Quote only the part that opens with the line containing "Model this scene" and closes with the line containing "rng = np.random.default_rng(11)". Keep both of those lines.

-- BEGIN Data extract --

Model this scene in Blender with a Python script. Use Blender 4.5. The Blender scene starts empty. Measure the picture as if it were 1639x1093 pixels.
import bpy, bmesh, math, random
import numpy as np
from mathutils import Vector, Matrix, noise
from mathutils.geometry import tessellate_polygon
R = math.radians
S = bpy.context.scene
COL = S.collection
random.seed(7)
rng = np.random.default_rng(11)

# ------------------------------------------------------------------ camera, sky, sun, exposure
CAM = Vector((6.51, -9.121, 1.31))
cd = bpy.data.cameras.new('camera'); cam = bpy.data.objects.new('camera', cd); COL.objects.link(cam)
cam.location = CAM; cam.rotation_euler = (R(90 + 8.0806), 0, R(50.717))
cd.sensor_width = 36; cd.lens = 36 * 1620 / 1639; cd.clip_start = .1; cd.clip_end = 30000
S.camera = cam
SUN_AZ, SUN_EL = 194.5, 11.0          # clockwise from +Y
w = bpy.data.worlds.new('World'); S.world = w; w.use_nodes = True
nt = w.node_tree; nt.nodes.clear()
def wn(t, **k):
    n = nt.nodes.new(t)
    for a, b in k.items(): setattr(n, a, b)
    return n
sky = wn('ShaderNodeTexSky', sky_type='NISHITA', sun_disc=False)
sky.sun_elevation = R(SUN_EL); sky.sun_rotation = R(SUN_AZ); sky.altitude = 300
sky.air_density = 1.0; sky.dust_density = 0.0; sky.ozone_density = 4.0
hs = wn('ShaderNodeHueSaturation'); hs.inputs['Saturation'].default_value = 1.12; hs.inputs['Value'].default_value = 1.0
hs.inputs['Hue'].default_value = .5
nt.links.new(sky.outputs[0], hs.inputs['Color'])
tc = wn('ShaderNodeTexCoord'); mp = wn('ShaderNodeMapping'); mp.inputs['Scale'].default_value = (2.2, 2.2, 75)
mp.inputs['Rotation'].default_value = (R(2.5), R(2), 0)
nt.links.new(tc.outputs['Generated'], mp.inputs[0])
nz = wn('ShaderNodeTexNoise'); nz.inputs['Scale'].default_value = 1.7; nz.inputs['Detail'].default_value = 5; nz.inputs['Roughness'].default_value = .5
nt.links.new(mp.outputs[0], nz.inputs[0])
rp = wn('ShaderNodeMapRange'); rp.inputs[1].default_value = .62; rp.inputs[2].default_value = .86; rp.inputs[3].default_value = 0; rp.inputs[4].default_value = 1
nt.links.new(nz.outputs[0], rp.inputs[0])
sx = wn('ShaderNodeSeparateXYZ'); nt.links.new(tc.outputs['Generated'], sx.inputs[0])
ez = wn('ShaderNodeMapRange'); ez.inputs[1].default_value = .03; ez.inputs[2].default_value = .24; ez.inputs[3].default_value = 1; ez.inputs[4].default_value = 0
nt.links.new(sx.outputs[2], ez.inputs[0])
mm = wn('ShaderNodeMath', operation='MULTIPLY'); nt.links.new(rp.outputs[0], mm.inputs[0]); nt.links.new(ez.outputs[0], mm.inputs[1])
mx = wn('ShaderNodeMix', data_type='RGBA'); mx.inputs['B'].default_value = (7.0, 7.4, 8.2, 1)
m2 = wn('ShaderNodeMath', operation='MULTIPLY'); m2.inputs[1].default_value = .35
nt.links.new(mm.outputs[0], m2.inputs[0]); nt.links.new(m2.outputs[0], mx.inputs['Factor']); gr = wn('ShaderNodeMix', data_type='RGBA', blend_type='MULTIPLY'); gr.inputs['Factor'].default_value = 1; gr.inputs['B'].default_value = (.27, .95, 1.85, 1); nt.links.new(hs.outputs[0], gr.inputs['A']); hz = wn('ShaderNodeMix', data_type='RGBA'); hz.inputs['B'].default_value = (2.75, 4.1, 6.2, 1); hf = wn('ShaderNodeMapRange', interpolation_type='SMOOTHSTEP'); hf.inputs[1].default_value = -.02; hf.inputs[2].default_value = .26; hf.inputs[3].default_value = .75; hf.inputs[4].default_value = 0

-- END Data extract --
-- BEGIN Data extract --

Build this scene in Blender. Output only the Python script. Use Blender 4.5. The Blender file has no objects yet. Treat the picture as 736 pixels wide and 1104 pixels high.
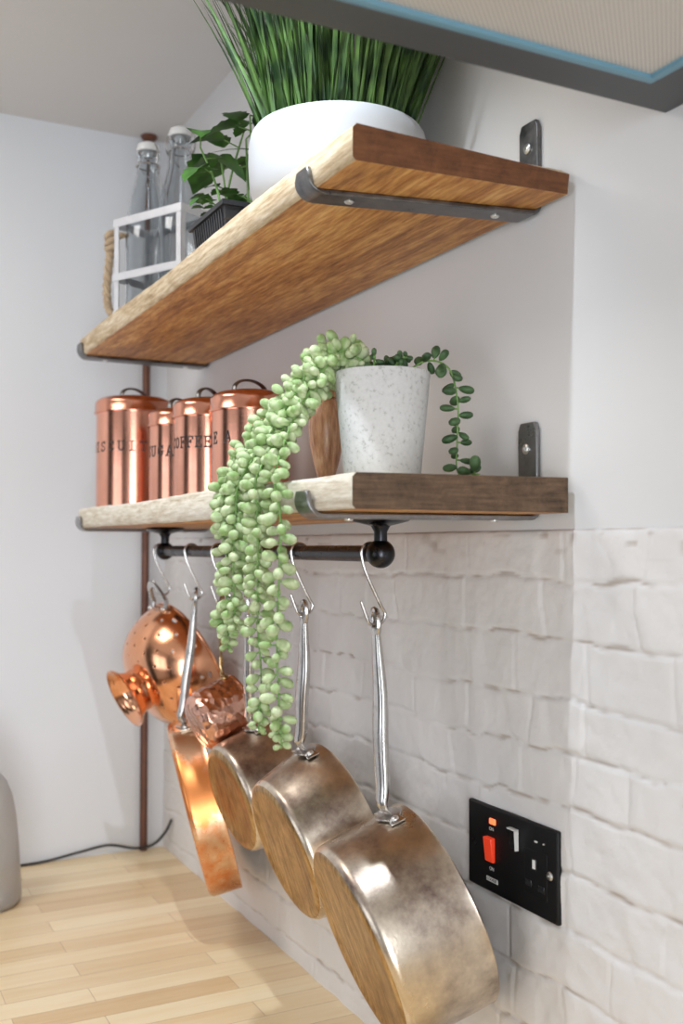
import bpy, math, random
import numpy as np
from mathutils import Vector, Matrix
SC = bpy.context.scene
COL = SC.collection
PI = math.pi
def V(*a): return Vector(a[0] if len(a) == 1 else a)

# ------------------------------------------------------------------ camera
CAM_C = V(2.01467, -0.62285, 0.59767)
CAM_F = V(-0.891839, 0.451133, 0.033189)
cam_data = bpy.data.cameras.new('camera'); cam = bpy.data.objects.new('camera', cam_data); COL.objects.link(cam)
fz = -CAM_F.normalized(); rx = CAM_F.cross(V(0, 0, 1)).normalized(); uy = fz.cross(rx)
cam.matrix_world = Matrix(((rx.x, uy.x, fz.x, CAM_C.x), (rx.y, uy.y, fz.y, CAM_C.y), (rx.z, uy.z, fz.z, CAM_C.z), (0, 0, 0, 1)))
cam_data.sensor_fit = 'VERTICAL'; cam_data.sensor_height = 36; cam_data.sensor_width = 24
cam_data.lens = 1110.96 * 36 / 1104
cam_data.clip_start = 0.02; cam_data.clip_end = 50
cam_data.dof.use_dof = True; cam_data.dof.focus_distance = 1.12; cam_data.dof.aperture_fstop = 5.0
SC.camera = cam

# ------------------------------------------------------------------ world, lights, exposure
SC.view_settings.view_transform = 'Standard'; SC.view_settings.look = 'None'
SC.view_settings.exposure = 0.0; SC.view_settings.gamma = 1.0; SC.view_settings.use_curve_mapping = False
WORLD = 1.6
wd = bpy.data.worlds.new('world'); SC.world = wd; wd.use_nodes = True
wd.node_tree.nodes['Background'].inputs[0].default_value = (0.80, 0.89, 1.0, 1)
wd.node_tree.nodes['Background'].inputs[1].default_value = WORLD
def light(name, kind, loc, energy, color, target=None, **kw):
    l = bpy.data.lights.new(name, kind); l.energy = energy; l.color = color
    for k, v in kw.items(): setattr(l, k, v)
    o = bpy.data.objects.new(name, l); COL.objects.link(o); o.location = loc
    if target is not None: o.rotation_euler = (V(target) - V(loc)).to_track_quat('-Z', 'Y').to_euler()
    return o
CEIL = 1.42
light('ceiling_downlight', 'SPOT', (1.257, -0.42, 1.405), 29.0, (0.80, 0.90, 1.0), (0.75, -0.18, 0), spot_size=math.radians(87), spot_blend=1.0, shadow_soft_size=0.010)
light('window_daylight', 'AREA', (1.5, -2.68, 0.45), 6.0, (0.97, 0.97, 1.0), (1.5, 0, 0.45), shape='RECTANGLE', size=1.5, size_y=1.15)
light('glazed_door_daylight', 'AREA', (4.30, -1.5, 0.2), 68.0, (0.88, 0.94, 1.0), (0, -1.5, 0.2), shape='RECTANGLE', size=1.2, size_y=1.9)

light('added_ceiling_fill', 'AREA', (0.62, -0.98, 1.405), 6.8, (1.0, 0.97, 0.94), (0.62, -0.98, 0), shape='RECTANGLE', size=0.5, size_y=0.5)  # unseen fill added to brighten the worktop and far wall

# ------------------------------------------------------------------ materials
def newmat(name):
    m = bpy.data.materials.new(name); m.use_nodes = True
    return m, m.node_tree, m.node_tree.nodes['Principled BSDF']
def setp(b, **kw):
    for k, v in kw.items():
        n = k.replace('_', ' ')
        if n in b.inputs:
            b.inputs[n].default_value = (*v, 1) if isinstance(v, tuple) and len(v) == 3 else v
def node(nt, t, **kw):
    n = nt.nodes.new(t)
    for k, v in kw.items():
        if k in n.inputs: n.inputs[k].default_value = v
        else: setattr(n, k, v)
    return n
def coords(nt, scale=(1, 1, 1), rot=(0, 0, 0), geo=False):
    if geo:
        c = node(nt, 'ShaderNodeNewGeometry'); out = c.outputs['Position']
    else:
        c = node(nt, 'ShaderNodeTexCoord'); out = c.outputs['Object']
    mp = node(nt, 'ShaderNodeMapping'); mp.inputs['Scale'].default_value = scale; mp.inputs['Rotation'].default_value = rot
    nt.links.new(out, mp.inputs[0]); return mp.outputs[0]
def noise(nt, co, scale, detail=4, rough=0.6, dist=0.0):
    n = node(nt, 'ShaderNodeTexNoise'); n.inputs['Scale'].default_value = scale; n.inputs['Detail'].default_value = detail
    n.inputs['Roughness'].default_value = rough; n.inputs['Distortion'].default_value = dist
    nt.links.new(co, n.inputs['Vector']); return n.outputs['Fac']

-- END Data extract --

**Full output:**
Model this scene in Blender with a Python script. Use Blender 4.5. The Blender scene starts empty. Measure the picture as if it were 1639x1093 pixels.
import bpy, bmesh, math, random
import numpy as np
from mathutils import Vector, Matrix, noise
from mathutils.geometry import tessellate_polygon
R = math.radians
S = bpy.context.scene
COL = S.collection
random.seed(7)
rng = np.random.default_rng(11)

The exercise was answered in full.